O facto de dedicar muitas das horas livres ao estudo das aldrabas e batentes, levou-me a propôr que a nova associação se designasse, de acordo com aquela jóia da comunicação, obra-prima de ferreiros, delícia de alguns que apostam na salvaguarda do espaço e património popular.
Durante meses iniciei, na companhia de Margarida Alves e de José Prista, a animação do blogue da Associação.
Durante o ano passado, a par do blogue da Aldraba, o Adufe e o Batentes e Aldrabas, divulgaram imagens de diversos exemplares daqueles utensílios.
Este blogue que saúda a existência de todos os outros e considera enriquecedora a sua existência, terá algumas preocupações, além da divulgação deste ou daquele batente recolhido nesta ou naquela cidade.
Procuraremos compreender o que está para lá dos objectos utilizados para comunicar. A linguagem da porta. Os códigos. A simbologia. A funcionalidade e os usos na bacia mediterrânica.
Consoante o tempo disponível, assim será a regularidade deste espaço de reflexão e diálogo.
A porta de hoje foi fotografada em Sidi Bou Saïd, na Tunísia. Ostenta dois batentes em forma de argola e uma aldraba mais abaixo.
Segundo crenças e tradições ancestrais, os batentes serviriam para o homem (esquerda) e a mulher (direita) se fazerem anunciar aos da casa. A aldraba (por debaixo do batente da mulher) era utilizado pela(s) crianças.

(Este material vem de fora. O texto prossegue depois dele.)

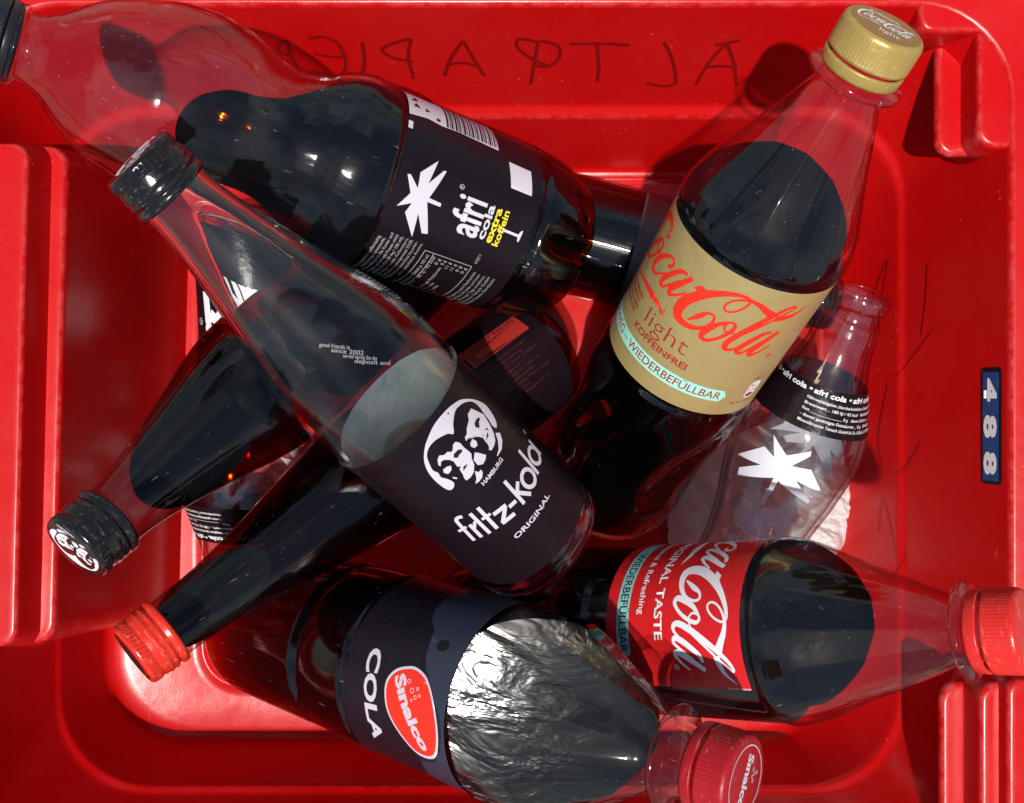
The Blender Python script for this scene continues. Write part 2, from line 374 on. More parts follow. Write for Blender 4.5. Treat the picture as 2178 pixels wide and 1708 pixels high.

Soube pela primeira vez desta utilidade dos objectos quando visitei Fez, no início dos anos 90, quando um guia me revelou estes costumes. Voltei a ter testemunhos destas posturas, mais tarde durante uma visita`a Tozeur. Na net há mesmo um site que nos remete para uma temporalidade ligada à utilização talismânica da aldraba.
Ao contemplar a beleza desta porta e lembrando-me de belos exemplares que ainda subsistem, rareando, Portugal fora, antevejo a dolorosa descoberta de um deserto de referências identitárias que as portas de madeira com aldrabas consubstanciam, caso esta matéria se restrinja à mera curiosidade bloguística e estudantes, arquitectos, autarcas e militantes do património se demitam de intervir.